Responsibility isn’t about being an all-powerful, unmoved mover. It’s about being a conscious participant in your own conditioning. You don’t choose your first thought, but you absolutely choose the second — and your response to the first.

Agency grows with awareness.
Character develops through practice.
Freedom expands in the pause between impulse and action.

Free Will as a Trainable Skill

You don’t have to solve metaphysics to live deliberately. Think of free will as a muscle: the more you use your veto power, the stronger it gets.

1. Morning Mental Rehearsal

2–5 minutes visualizing the coming day.
Identify the friction points.
Choose your responses ahead of time.
(Stoics called this premeditatio malorum.)

2. Midday Pause

When a big emotion hits, create a 3-second buffer.
Ask:

  • Is this helpful?

  • Is this necessary?

  • Is this kind?

3. Veto Reps

Practice saying no to automatic behaviors:

Every “no” strengthens your ability to choose a better “yes.”

4. Evening Reflection

What did you act on today?
What did you override?
What do you want to do differently tomorrow?

This is how you build practical freedom: one pause, one veto, one better choice at a time.

You’re Not the Center of the Universe — But You’re Not Powerless Either

Whether free will ultimately exists may be unknowable.
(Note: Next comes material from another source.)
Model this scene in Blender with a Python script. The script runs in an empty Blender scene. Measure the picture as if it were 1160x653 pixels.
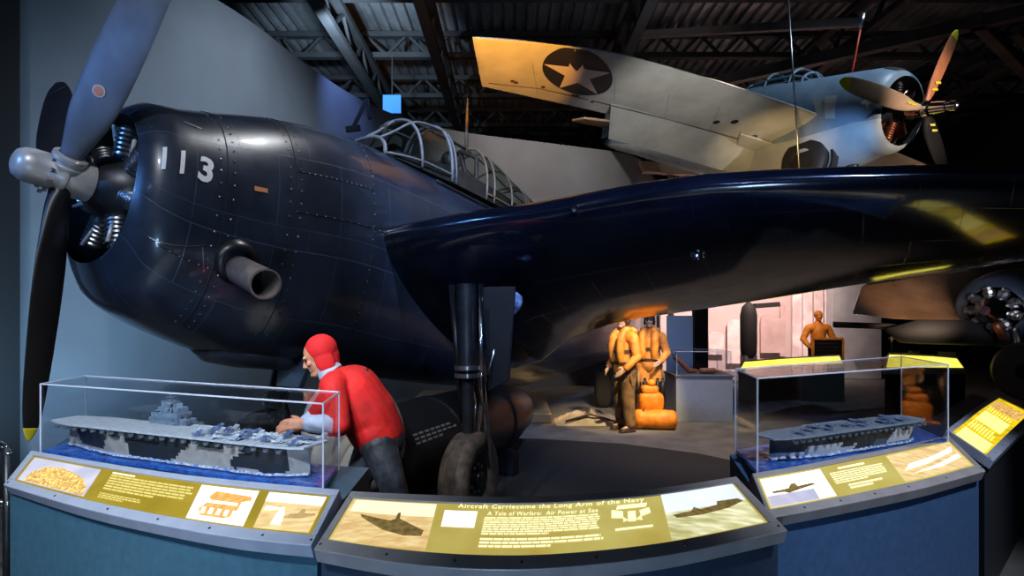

But you don’t need cosmic-level freedom to build a meaningful life.

You need the freedom you can actually use:

  • the freedom to pause

  • the freedom to reflect

  • the freedom to veto

  • the freedom to course-correct

  • the freedom to shape your character in real time

You don’t control the chain of fate.
But you can strengthen your link.
You can choose your response.
And that is more than enough to change your life.